#### WHAT THE EXERCISE ASKS:
Below are some records; reproduce every one of them exactly.

★ ★ ★ ★ ★

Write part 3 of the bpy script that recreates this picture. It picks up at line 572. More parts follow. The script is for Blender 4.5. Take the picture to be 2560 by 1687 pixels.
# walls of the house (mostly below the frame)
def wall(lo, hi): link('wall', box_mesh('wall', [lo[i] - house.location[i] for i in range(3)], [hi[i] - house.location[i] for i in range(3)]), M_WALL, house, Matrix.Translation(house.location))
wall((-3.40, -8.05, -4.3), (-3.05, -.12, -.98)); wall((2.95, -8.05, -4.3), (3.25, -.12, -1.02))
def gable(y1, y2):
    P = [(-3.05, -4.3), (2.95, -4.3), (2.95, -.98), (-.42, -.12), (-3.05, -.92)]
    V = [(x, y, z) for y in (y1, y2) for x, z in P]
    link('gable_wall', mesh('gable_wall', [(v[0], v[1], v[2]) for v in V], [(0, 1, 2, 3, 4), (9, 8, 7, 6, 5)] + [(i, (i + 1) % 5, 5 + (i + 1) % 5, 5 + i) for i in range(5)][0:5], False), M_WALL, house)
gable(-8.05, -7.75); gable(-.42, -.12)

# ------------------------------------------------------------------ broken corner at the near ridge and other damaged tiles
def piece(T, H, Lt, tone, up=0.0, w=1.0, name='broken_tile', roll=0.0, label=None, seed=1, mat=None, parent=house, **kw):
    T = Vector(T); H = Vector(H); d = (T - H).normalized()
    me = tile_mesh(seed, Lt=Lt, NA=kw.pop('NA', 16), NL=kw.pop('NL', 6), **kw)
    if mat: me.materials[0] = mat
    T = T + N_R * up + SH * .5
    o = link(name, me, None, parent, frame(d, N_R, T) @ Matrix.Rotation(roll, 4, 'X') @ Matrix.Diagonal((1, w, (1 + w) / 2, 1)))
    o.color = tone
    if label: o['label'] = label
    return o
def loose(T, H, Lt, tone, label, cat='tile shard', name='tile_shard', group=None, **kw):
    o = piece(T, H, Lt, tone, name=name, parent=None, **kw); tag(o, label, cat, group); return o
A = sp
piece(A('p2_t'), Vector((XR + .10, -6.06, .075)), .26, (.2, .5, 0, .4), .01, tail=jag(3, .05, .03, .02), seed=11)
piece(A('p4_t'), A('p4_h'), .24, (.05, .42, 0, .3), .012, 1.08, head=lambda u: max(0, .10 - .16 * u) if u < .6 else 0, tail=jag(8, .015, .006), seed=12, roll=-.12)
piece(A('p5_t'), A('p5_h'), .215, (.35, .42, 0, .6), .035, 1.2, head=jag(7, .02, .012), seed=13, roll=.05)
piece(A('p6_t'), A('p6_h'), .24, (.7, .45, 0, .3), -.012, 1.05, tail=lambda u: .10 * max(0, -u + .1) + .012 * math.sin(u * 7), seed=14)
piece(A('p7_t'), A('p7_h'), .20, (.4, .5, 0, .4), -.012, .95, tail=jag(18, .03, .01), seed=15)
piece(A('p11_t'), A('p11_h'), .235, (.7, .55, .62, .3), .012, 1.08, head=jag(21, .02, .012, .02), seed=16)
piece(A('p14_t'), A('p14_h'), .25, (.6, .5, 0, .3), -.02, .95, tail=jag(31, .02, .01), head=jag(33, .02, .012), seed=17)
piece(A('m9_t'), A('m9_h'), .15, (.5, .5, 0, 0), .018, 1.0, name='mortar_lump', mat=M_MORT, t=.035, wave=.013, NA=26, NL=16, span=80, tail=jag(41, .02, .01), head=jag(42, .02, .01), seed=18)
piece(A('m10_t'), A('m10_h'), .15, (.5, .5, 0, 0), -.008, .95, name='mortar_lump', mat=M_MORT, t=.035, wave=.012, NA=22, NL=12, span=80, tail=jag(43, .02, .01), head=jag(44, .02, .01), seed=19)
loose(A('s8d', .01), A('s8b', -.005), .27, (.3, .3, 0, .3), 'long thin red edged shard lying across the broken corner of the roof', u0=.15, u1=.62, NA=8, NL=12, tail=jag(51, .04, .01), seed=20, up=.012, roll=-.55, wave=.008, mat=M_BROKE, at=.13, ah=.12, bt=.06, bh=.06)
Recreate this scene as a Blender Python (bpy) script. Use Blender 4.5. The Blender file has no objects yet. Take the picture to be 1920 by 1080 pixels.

★ ★ ★ ★ ★

#### COMPLETED EXERCISE:
Write part 3 of the bpy script that recreates this picture. It picks up at line 572. More parts follow. The script is for Blender 4.5. Take the picture to be 2560 by 1687 pixels.
# walls of the house (mostly below the frame)
def wall(lo, hi): link('wall', box_mesh('wall', [lo[i] - house.location[i] for i in range(3)], [hi[i] - house.location[i] for i in range(3)]), M_WALL, house, Matrix.Translation(house.location))
wall((-3.40, -8.05, -4.3), (-3.05, -.12, -.98)); wall((2.95, -8.05, -4.3), (3.25, -.12, -1.02))
def gable(y1, y2):
    P = [(-3.05, -4.3), (2.95, -4.3), (2.95, -.98), (-.42, -.12), (-3.05, -.92)]
    V = [(x, y, z) for y in (y1, y2) for x, z in P]
    link('gable_wall', mesh('gable_wall', [(v[0], v[1], v[2]) for v in V], [(0, 1, 2, 3, 4), (9, 8, 7, 6, 5)] + [(i, (i + 1) % 5, 5 + (i + 1) % 5, 5 + i) for i in range(5)][0:5], False), M_WALL, house)
gable(-8.05, -7.75); gable(-.42, -.12)

# ------------------------------------------------------------------ broken corner at the near ridge and other damaged tiles
def piece(T, H, Lt, tone, up=0.0, w=1.0, name='broken_tile', roll=0.0, label=None, seed=1, mat=None, parent=house, **kw):
    T = Vector(T); H = Vector(H); d = (T - H).normalized()
    me = tile_mesh(seed, Lt=Lt, NA=kw.pop('NA', 16), NL=kw.pop('NL', 6), **kw)
    if mat: me.materials[0] = mat
    T = T + N_R * up + SH * .5
    o = link(name, me, None, parent, frame(d, N_R, T) @ Matrix.Rotation(roll, 4, 'X') @ Matrix.Diagonal((1, w, (1 + w) / 2, 1)))
    o.color = tone
    if label: o['label'] = label
    return o
def loose(T, H, Lt, tone, label, cat='tile shard', name='tile_shard', group=None, **kw):
    o = piece(T, H, Lt, tone, name=name, parent=None, **kw); tag(o, label, cat, group); return o
A = sp
piece(A('p2_t'), Vector((XR + .10, -6.06, .075)), .26, (.2, .5, 0, .4), .01, tail=jag(3, .05, .03, .02), seed=11)
piece(A('p4_t'), A('p4_h'), .24, (.05, .42, 0, .3), .012, 1.08, head=lambda u: max(0, .10 - .16 * u) if u < .6 else 0, tail=jag(8, .015, .006), seed=12, roll=-.12)
piece(A('p5_t'), A('p5_h'), .215, (.35, .42, 0, .6), .035, 1.2, head=jag(7, .02, .012), seed=13, roll=.05)
piece(A('p6_t'), A('p6_h'), .24, (.7, .45, 0, .3), -.012, 1.05, tail=lambda u: .10 * max(0, -u + .1) + .012 * math.sin(u * 7), seed=14)
piece(A('p7_t'), A('p7_h'), .20, (.4, .5, 0, .4), -.012, .95, tail=jag(18, .03, .01), seed=15)
piece(A('p11_t'), A('p11_h'), .235, (.7, .55, .62, .3), .012, 1.08, head=jag(21, .02, .012, .02), seed=16)
piece(A('p14_t'), A('p14_h'), .25, (.6, .5, 0, .3), -.02, .95, tail=jag(31, .02, .01), head=jag(33, .02, .012), seed=17)
piece(A('m9_t'), A('m9_h'), .15, (.5, .5, 0, 0), .018, 1.0, name='mortar_lump', mat=M_MORT, t=.035, wave=.013, NA=26, NL=16, span=80, tail=jag(41, .02, .01), head=jag(42, .02, .01), seed=18)
piece(A('m10_t'), A('m10_h'), .15, (.5, .5, 0, 0), -.008, .95, name='mortar_lump', mat=M_MORT, t=.035, wave=.012, NA=22, NL=12, span=80, tail=jag(43, .02, .01), head=jag(44, .02, .01), seed=19)
loose(A('s8d', .01), A('s8b', -.005), .27, (.3, .3, 0, .3), 'long thin red edged shard lying across the broken corner of the roof', u0=.15, u1=.62, NA=8, NL=12, tail=jag(51, .04, .01), seed=20, up=.012, roll=-.55, wave=.008, mat=M_BROKE, at=.13, ah=.12, bt=.06, bh=.06)
Recreate this scene as a Blender Python (bpy) script. Use Blender 4.5. The Blender file has no objects yet. Take the picture to be 1920 by 1080 pixels.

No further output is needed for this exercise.